**Written exercise**
Return verbatim the inclusive range of lines running from the line that contains "Recreate this scene" to the line that contains "return Vector((CAMX +". Omit every other line.

**Material provided**
-.-.-
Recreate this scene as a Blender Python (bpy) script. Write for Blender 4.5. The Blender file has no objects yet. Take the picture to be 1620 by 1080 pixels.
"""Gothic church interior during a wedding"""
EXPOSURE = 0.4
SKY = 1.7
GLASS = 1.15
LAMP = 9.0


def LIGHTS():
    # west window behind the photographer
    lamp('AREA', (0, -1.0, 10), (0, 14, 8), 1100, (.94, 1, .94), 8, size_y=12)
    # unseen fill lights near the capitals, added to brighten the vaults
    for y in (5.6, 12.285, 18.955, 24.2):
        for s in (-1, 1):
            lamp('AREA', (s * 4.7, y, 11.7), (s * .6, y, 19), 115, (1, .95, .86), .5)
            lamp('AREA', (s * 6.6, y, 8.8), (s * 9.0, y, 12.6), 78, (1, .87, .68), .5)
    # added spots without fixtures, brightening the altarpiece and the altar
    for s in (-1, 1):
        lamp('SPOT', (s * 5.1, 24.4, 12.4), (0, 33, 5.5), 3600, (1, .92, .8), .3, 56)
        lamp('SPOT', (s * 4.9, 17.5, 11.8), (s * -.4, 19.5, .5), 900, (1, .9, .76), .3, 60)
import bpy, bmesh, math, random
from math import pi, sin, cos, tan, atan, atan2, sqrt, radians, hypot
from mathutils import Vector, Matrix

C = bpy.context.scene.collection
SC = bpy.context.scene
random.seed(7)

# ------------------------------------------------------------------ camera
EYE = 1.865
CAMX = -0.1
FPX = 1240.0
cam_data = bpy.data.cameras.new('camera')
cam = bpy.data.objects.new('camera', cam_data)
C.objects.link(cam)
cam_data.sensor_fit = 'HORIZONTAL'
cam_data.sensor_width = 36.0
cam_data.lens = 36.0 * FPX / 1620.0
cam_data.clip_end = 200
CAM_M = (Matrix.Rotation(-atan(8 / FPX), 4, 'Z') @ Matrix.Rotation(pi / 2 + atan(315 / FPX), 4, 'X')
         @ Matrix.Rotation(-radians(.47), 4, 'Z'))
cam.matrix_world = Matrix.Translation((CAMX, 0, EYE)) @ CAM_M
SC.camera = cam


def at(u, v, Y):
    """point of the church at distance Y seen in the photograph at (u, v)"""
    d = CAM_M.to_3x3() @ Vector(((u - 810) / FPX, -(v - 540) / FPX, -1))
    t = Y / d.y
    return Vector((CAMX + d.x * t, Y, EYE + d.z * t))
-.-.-
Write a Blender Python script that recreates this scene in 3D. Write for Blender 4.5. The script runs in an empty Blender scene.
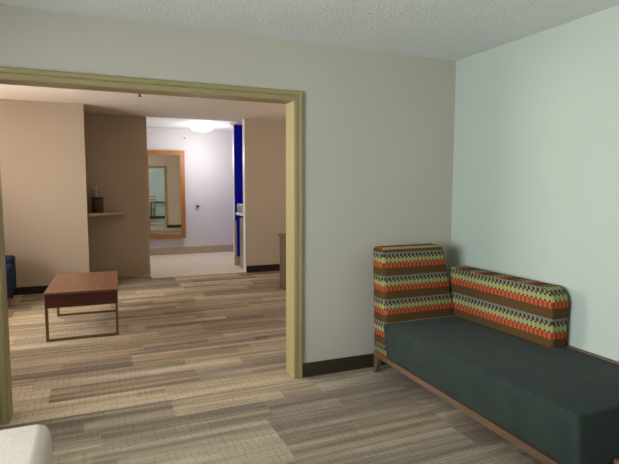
-.-.-
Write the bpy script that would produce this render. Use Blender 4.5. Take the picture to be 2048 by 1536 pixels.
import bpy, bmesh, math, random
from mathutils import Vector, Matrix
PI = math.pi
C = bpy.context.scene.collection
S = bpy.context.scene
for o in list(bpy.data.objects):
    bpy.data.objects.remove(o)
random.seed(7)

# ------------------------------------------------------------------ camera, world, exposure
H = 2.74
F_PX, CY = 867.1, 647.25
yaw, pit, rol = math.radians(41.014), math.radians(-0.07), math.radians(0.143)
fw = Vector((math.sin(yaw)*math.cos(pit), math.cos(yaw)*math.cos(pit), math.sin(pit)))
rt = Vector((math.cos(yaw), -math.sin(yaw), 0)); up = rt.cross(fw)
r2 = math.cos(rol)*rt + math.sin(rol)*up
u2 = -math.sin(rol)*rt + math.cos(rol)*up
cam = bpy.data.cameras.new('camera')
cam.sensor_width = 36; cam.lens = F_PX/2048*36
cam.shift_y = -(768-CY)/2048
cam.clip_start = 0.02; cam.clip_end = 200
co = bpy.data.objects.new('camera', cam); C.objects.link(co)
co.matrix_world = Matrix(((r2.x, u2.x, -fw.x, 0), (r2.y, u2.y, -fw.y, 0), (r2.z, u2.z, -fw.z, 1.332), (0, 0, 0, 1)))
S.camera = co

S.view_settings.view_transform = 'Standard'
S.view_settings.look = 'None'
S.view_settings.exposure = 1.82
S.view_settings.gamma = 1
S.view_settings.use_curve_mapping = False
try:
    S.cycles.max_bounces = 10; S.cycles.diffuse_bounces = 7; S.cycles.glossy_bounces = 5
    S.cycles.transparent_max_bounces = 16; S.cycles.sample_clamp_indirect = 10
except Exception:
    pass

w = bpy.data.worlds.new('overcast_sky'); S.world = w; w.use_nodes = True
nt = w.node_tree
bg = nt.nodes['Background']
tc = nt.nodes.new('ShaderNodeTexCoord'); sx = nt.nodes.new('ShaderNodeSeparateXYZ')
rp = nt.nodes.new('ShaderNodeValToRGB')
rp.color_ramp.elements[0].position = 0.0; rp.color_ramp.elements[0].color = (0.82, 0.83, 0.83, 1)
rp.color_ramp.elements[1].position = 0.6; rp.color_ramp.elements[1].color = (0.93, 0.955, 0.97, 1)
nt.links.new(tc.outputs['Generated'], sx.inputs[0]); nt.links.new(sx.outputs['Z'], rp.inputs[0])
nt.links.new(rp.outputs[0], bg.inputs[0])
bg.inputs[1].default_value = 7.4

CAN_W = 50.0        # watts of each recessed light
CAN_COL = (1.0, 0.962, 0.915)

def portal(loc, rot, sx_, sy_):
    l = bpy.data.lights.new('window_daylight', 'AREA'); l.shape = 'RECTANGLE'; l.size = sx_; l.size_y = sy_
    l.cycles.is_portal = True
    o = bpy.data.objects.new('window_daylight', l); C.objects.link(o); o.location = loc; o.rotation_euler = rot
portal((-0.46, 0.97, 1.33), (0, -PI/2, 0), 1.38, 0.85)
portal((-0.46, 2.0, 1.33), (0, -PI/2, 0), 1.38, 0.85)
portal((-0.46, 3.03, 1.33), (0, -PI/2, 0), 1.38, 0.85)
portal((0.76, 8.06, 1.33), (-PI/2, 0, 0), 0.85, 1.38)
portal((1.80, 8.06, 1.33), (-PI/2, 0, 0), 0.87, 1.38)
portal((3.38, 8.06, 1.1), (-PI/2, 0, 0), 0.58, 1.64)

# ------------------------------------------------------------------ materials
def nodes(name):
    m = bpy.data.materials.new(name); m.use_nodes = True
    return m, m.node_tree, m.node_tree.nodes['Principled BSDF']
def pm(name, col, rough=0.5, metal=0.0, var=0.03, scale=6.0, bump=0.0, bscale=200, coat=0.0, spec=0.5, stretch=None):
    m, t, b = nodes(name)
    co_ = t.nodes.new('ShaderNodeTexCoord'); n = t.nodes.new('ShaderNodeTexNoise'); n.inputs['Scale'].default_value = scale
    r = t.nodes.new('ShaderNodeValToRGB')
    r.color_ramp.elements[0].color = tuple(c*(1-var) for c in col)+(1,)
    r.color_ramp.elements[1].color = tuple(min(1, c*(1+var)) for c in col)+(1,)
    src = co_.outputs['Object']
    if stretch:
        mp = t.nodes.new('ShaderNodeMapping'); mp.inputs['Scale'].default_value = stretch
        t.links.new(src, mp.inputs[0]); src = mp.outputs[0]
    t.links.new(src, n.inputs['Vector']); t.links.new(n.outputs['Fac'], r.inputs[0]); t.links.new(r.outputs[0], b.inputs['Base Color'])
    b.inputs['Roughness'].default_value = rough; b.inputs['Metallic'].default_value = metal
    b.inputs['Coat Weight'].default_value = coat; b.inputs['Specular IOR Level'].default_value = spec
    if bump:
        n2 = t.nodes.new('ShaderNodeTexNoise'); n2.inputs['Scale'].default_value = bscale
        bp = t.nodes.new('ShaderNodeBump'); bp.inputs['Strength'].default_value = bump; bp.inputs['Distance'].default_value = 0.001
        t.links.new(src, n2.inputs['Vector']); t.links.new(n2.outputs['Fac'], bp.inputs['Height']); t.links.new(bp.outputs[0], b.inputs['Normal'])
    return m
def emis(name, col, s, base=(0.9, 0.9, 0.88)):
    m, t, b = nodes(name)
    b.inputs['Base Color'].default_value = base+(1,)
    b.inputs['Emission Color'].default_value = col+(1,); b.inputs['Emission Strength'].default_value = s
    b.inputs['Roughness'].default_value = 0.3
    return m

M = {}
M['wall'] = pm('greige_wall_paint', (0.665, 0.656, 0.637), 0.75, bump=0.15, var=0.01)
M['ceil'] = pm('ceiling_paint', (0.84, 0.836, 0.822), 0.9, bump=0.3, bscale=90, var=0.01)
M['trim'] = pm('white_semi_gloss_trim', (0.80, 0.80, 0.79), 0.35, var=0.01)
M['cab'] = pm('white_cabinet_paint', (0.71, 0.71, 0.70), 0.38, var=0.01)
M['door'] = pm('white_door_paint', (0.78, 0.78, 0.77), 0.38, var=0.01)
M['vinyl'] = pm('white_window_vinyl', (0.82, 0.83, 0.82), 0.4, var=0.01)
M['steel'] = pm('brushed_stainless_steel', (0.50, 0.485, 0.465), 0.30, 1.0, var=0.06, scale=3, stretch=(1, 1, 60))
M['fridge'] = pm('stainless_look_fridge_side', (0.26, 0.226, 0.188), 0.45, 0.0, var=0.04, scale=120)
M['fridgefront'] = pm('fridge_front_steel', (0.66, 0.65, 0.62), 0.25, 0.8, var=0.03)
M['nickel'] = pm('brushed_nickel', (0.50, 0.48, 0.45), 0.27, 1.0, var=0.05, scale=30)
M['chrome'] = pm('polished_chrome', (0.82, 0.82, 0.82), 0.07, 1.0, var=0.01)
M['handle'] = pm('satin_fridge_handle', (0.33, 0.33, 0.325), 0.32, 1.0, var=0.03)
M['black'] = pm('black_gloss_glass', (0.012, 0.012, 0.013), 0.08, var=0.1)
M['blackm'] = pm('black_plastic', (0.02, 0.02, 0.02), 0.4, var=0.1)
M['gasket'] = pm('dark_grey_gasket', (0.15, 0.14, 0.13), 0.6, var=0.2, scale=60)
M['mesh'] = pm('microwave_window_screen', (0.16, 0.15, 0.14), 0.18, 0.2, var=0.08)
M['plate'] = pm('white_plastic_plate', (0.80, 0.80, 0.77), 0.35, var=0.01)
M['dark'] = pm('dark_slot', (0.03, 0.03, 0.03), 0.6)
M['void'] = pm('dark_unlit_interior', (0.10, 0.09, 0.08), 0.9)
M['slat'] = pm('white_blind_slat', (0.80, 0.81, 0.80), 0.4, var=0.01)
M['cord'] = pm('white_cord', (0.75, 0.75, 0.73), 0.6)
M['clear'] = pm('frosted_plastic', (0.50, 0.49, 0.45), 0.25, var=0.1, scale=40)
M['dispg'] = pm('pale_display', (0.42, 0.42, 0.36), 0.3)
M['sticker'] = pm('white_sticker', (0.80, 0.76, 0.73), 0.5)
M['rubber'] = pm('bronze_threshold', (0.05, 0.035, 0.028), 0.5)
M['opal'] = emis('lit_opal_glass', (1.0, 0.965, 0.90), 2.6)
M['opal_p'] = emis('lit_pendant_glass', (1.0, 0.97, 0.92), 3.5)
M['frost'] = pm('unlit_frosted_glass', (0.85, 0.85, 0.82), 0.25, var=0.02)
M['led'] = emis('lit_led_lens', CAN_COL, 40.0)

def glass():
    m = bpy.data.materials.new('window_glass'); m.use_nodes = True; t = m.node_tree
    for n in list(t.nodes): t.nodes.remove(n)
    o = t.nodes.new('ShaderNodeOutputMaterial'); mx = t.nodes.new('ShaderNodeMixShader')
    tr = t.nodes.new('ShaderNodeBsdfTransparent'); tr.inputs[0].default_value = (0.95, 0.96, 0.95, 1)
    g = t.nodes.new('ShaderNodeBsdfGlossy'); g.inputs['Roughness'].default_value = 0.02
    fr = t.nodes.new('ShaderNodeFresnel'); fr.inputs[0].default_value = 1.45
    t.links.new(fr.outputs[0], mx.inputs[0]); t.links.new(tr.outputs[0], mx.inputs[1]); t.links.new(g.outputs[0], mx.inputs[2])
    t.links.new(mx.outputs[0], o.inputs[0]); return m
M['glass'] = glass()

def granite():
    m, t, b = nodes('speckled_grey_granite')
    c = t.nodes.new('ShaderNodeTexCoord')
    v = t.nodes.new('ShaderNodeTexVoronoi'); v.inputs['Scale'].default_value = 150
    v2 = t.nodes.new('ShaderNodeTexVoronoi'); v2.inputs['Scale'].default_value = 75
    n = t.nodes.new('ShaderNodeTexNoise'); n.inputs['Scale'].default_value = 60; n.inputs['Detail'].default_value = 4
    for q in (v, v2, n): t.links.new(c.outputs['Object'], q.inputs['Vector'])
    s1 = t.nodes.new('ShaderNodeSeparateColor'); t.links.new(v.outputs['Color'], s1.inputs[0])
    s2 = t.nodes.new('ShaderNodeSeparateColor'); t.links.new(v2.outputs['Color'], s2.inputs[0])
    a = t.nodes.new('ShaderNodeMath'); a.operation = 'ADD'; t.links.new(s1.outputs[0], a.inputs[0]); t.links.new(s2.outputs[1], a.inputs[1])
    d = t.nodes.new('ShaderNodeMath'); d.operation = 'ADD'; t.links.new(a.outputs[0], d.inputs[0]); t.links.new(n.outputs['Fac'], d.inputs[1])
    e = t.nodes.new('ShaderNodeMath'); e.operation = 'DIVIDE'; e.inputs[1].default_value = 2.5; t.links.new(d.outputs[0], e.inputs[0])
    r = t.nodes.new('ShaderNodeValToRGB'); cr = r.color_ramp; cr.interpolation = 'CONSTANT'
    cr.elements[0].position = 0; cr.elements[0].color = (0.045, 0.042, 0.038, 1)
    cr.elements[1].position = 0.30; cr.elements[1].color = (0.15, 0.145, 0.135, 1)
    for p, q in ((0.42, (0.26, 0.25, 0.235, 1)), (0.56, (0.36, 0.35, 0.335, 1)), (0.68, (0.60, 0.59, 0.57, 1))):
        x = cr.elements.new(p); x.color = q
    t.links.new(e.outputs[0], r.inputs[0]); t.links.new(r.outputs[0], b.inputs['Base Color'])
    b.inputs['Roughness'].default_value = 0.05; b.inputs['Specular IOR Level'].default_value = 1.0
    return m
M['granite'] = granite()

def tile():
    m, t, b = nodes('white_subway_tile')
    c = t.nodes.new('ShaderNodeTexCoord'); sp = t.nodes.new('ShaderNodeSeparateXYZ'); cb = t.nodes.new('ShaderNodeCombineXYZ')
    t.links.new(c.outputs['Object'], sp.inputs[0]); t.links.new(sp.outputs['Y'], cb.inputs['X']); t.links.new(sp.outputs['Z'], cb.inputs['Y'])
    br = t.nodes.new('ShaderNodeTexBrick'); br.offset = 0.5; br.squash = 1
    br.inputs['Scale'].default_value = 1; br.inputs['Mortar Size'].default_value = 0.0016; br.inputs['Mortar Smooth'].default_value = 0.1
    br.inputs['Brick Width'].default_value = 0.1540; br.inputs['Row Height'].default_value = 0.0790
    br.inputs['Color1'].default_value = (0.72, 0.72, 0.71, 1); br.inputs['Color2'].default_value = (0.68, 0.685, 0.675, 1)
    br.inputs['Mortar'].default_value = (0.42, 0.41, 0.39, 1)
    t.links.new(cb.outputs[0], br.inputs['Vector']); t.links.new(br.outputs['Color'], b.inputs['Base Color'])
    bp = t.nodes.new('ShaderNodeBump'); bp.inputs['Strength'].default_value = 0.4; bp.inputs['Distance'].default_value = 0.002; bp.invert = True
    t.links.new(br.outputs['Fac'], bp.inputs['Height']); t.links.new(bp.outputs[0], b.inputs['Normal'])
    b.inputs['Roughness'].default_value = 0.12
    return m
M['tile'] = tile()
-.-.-
**Exercise result**
Recreate this scene as a Blender Python (bpy) script. Write for Blender 4.5. The Blender file has no objects yet. Take the picture to be 1620 by 1080 pixels.
"""Gothic church interior during a wedding"""
EXPOSURE = 0.4
SKY = 1.7
GLASS = 1.15
LAMP = 9.0


def LIGHTS():
    # west window behind the photographer
    lamp('AREA', (0, -1.0, 10), (0, 14, 8), 1100, (.94, 1, .94), 8, size_y=12)
    # unseen fill lights near the capitals, added to brighten the vaults
    for y in (5.6, 12.285, 18.955, 24.2):
        for s in (-1, 1):
            lamp('AREA', (s * 4.7, y, 11.7), (s * .6, y, 19), 115, (1, .95, .86), .5)
            lamp('AREA', (s * 6.6, y, 8.8), (s * 9.0, y, 12.6), 78, (1, .87, .68), .5)
    # added spots without fixtures, brightening the altarpiece and the altar
    for s in (-1, 1):
        lamp('SPOT', (s * 5.1, 24.4, 12.4), (0, 33, 5.5), 3600, (1, .92, .8), .3, 56)
        lamp('SPOT', (s * 4.9, 17.5, 11.8), (s * -.4, 19.5, .5), 900, (1, .9, .76), .3, 60)
import bpy, bmesh, math, random
from math import pi, sin, cos, tan, atan, atan2, sqrt, radians, hypot
from mathutils import Vector, Matrix

C = bpy.context.scene.collection
SC = bpy.context.scene
random.seed(7)

# ------------------------------------------------------------------ camera
EYE = 1.865
CAMX = -0.1
FPX = 1240.0
cam_data = bpy.data.cameras.new('camera')
cam = bpy.data.objects.new('camera', cam_data)
C.objects.link(cam)
cam_data.sensor_fit = 'HORIZONTAL'
cam_data.sensor_width = 36.0
cam_data.lens = 36.0 * FPX / 1620.0
cam_data.clip_end = 200
CAM_M = (Matrix.Rotation(-atan(8 / FPX), 4, 'Z') @ Matrix.Rotation(pi / 2 + atan(315 / FPX), 4, 'X')
         @ Matrix.Rotation(-radians(.47), 4, 'Z'))
cam.matrix_world = Matrix.Translation((CAMX, 0, EYE)) @ CAM_M
SC.camera = cam


def at(u, v, Y):
    """point of the church at distance Y seen in the photograph at (u, v)"""
    d = CAM_M.to_3x3() @ Vector(((u - 810) / FPX, -(v - 540) / FPX, -1))
    t = Y / d.y
    return Vector((CAMX + d.x * t, Y, EYE + d.z * t))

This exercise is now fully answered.